● Required work
The lines to extract run from the first line of the material below to the line containing "COL = SC.collection", both included; leave the pictures behind.

● Data lines
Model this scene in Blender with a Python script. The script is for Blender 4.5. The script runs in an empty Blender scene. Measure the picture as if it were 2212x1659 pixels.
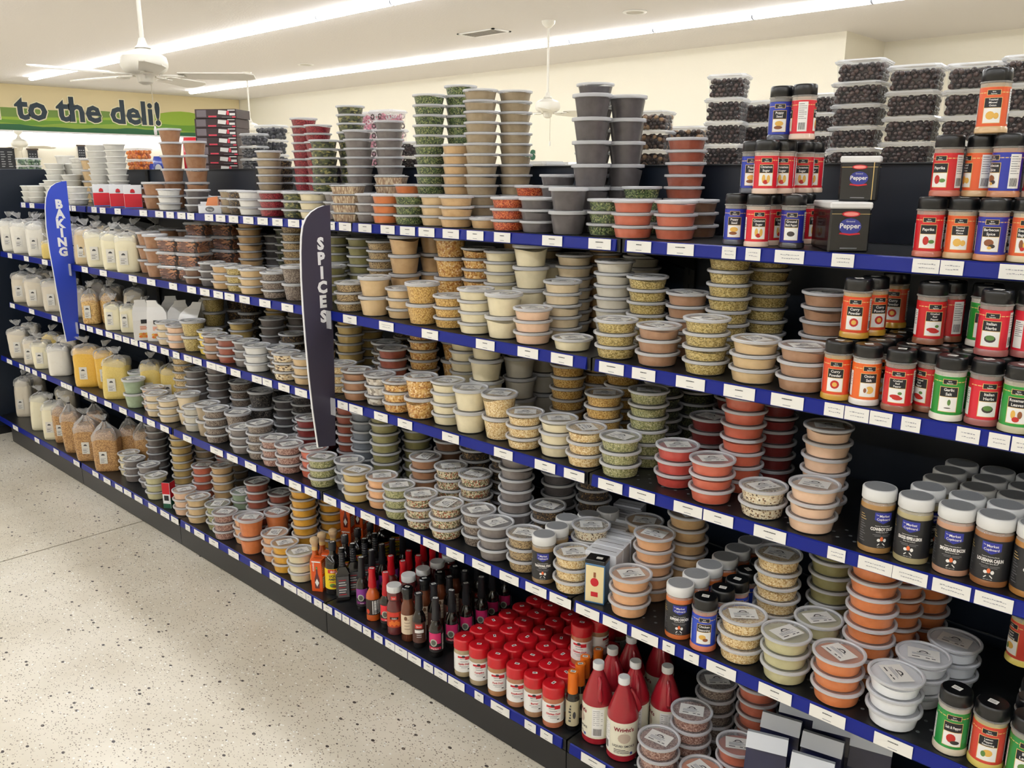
import bpy, math, random
from mathutils import Vector, Matrix
random.seed(7)
PI = math.pi
SC = bpy.context.scene
COL = SC.collection

# ------------------------------------------------------------------ camera
PSI, TH, ROLL, F = 0.75510638, 0.23864474, 0.00157852, 1843.433
CAMZ = 1.7565
_fw = Vector((-math.sin(PSI)*math.cos(TH), math.cos(PSI)*math.cos(TH), -math.sin(TH)))
_r0 = Vector((math.cos(PSI), math.sin(PSI), 0.0))
_u0 = _r0.cross(_fw)
_rt = _r0*math.cos(ROLL) + _u0*math.sin(ROLL)
_up = _u0*math.cos(ROLL) - _r0*math.sin(ROLL)
cam_d = bpy.data.cameras.new('camera')
cam_d.sensor_fit = 'HORIZONTAL'; cam_d.sensor_width = 36.0; cam_d.lens = 36.0*F/2212.0
cam_d.clip_start = 0.05; cam_d.clip_end = 100
cam = bpy.data.objects.new('camera', cam_d); COL.objects.link(cam)
cam.matrix_world = Matrix(((_rt.x, _up.x, -_fw.x, 0), (_rt.y, _up.y, -_fw.y, 0), (_rt.z, _up.z, -_fw.z, CAMZ), (0, 0, 0, 1)))
SC.camera = cam
# ------------------------------------------------------------------ world, light level, exposure
w = bpy.data.worlds.new('world'); SC.world = w; w.use_nodes = True
w.node_tree.nodes['Background'].inputs[0].default_value = (0.9, 0.93, 1.0, 1)
w.node_tree.nodes['Background'].inputs[1].default_value = 0.05
LAMP_STRENGTH = 29.0
SC.view_settings.view_transform = 'Standard'; SC.view_settings.look = 'None'
SC.view_settings.exposure = 0.12; SC.view_settings.gamma = 1.0; SC.view_settings.use_curve_mapping = False
SC.cycles.use_denoising = True
SC.cycles.max_bounces = 7; SC.cycles.diffuse_bounces = 4; SC.cycles.glossy_bounces = 3
SC.cycles.transmission_bounces = 4; SC.cycles.transparent_max_bounces = 20
SC.cycles.caustics_reflective = False; SC.cycles.caustics_refractive = False
SC.cycles.sample_clamp_indirect = 6.0

# pixel (2212x1659) -> point in the room
def ray(px, py): return _fw + _rt*((px-1106)/F) - _up*((py-829.5)/F)
def on_y(px, py, y):
    d = ray(px, py); t = y/d.y; return Vector((d.x*t, y, CAMZ+d.z*t))
def on_z(px, py, z):
    d = ray(px, py); t = (z-CAMZ)/d.z; return Vector((d.x*t, d.y*t, z))
def on_x(px, py, x):
    d = ray(px, py); t = x/d.x; return Vector((x, d.y*t, CAMZ+d.z*t))
def facing(x, y): return math.atan2(-x, y)

# ------------------------------------------------------------------ materials
def lin(c):
    return tuple(((v/255.0)/12.92 if v/255.0 <= 0.04045 else ((v/255.0+0.055)/1.055)**2.4) for v in c) + (1.0,)
MATS = {}
def mat(name, rgb, rough=0.5, metal=0.0, coat=0.0, emit=0.0, spec=0.5):
    if name in MATS: return MATS[name]
    m = bpy.data.materials.new(name); m.use_nodes = True
    b = m.node_tree.nodes['Principled BSDF']
    b.inputs['Base Color'].default_value = lin(rgb); b.inputs['Roughness'].default_value = rough
    b.inputs['Metallic'].default_value = metal; b.inputs['Coat Weight'].default_value = coat
    b.inputs['Specular IOR Level'].default_value = spec
    if emit:
        b.inputs['Emission Color'].default_value = lin(rgb); b.inputs['Emission Strength'].default_value = emit
    MATS[name] = m; return m
def nodes_of(m): return m.node_tree.nodes, m.node_tree.links
def clear_mat(name, rgb, alpha, rough=0.15, gloss=0.25):
    """thin clear or frosted plastic: part see-through, part milky, with a shine"""
    if name in MATS: return MATS[name]
    m = bpy.data.materials.new(name); m.use_nodes = True; N, L = nodes_of(m)
    b = N['Principled BSDF']; b.inputs['Base Color'].default_value = lin(rgb); b.inputs['Roughness'].default_value = rough
    tr = N.new('ShaderNodeBsdfTransparent'); mx = N.new('ShaderNodeMixShader')
    lw = N.new('ShaderNodeLayerWeight'); lw.inputs[0].default_value = 0.35
    ma = N.new('ShaderNodeMath'); ma.operation = 'MULTIPLY_ADD'; ma.inputs[1].default_value = gloss; ma.inputs[2].default_value = alpha; ma.use_clamp = True
    L.new(lw.outputs['Facing'], ma.inputs[0]); L.new(ma.outputs[0], mx.inputs[0])
    L.new(tr.outputs[0], mx.inputs[1]); L.new(b.outputs[0], mx.inputs[2]); L.new(mx.outputs[0], N['Material Output'].inputs[0])
    MATS[name] = m; return m
def content_mat(name, cols, cell=0.0, rough=0.27, milk=0.15, stretch=1.0):
    """food seen through a glossy plastic wall; cols with weights, cell = grain size in m (0: powder)"""
    if name in MATS: return MATS[name]
    m = bpy.data.materials.new(name); m.use_nodes = True; N, L = nodes_of(m)
    b = N['Principled BSDF']; b.inputs['Roughness'].default_value = rough; b.inputs['Coat Weight'].default_value = 0.25; b.inputs['Coat Roughness'].default_value = 0.12
    tc = N.new('ShaderNodeTexCoord'); oi = N.new('ShaderNodeObjectInfo'); va = N.new('ShaderNodeVectorMath'); va.operation = 'ADD'
    vs = N.new('ShaderNodeVectorMath'); vs.operation = 'SCALE'; vs.inputs['Scale'].default_value = 3.0
    cmb = N.new('ShaderNodeCombineXYZ')
    for i in range(3): L.new(oi.outputs['Random'], cmb.inputs[i])
    L.new(cmb.outputs[0], vs.inputs[0]); L.new(tc.outputs['Object'], va.inputs[0]); L.new(vs.outputs[0], va.inputs[1])
    ramp = N.new('ShaderNodeValToRGB'); cr = ramp.color_ramp
    tot = float(sum(c[1] for c in cols)); acc = 0.0
    while len(cr.elements) > 1: cr.elements.remove(cr.elements[0])
    for i, (c, wgt) in enumerate(cols):
        e = cr.elements[0] if i == 0 else cr.elements.new(acc/tot)
        e.position = acc/tot; e.color = lin(c); acc += wgt
    if cell > 0:
        cr.interpolation = 'CONSTANT'
        mp = N.new('ShaderNodeMapping'); mp.inputs['Scale'].default_value = (1, 1, stretch); L.new(va.outputs[0], mp.inputs[0])
        vo = N.new('ShaderNodeTexVoronoi'); vo.inputs['Scale'].default_value = 1.0/cell
        L.new(mp.outputs[0], vo.inputs['Vector'])
        wn = N.new('ShaderNodeSeparateColor'); L.new(vo.outputs['Color'], wn.inputs[0]); L.new(wn.outputs[0], ramp.inputs[0])
        bp = N.new('ShaderNodeBump'); bp.inputs['Strength'].default_value = 0.35; bp.inputs['Distance'].default_value = 0.001
        L.new(vo.outputs['Distance'], bp.inputs['Height']); L.new(bp.outputs[0], b.inputs['Normal'])
    else:
        no = N.new('ShaderNodeTexNoise'); no.inputs['Scale'].default_value = 45; no.inputs['Detail'].default_value = 4
        L.new(va.outputs[0], no.inputs['Vector']); L.new(no.outputs['Fac'], ramp.inputs[0])
    lw = N.new('ShaderNodeLayerWeight'); lw.inputs[0].default_value = 0.3
    pw = N.new('ShaderNodeMath'); pw.operation = 'MULTIPLY'; pw.inputs[1].default_value = milk; L.new(lw.outputs['Facing'], pw.inputs[0])
    mx = N.new('ShaderNodeMix'); mx.data_type = 'RGBA'
    L.new(pw.outputs[0], mx.inputs['Factor']); L.new(ramp.outputs[0], mx.inputs['A']); mx.inputs['B'].default_value = lin((205, 203, 200))
    L.new(mx.outputs['Result'], b.inputs['Base Color'])
    MATS[name] = m; return m
def powder(name, rgb, var=14, **k):
    a = tuple(max(0, v-var) for v in rgb); c = tuple(min(255, v+var) for v in rgb)
    return content_mat(name, [(a, 3), (rgb, 3), (c, 4)], 0.0, **k)

BLACK = mat('black metal', (17, 18, 20), 0.42); DARKPANEL = mat('dark back panel', (17, 28, 43), 0.45)
BLUE = mat('blue price channel', (10, 29, 128), 0.34, spec=.3); PAPER = mat('white paper', (236, 234, 228), 0.6)
INK = mat('dark ink', (60, 60, 62), 0.6); FAINT = mat('faint pen ink', (150, 150, 158), 0.6)
WHITEP = mat('white plastic', (236, 234, 228), 0.35); CAPBLK = mat('black cap plastic', (16, 17, 19), 0.3, coat=0.2)
CAPWHT = mat('white cap plastic', (226, 226, 224), 0.4); GREYTOP = mat('grey seal', (150, 152, 154), 0.5)
CAPRED = mat('red cap plastic', (196, 22, 34), 0.32, coat=0.2)
RIM = clear_mat('frosted lid rim', (220, 221, 225), .62, .22, .3); LID = clear_mat('frosted lid disc', (204, 205, 208), 0.16, 0.16, 0.28)
CUPM = clear_mat('clear tub plastic', (206, 206, 206), 0.26, 0.12, 0.45)
CLEAR = clear_mat('clear plastic', (225, 228, 230), 0.04, 0.04, 0.22); FILM = clear_mat('cloudy bag film', (226, 226, 226), 0.20, 0.10, 0.42)
JARCLR = clear_mat('jar plastic', (200, 196, 190), 0.35, 0.1, 0.4)
GOLD = mat('gold print', (224, 190, 120), 0.4); SILVER = mat('silver foil', (200, 203, 207), 0.3, metal=0.15)
STEEL = mat('dull steel', (150, 152, 154), 0.4, metal=0.8)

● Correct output
Model this scene in Blender with a Python script. The script is for Blender 4.5. The script runs in an empty Blender scene. Measure the picture as if it were 2212x1659 pixels.
import bpy, math, random
from mathutils import Vector, Matrix
random.seed(7)
PI = math.pi
SC = bpy.context.scene
COL = SC.collection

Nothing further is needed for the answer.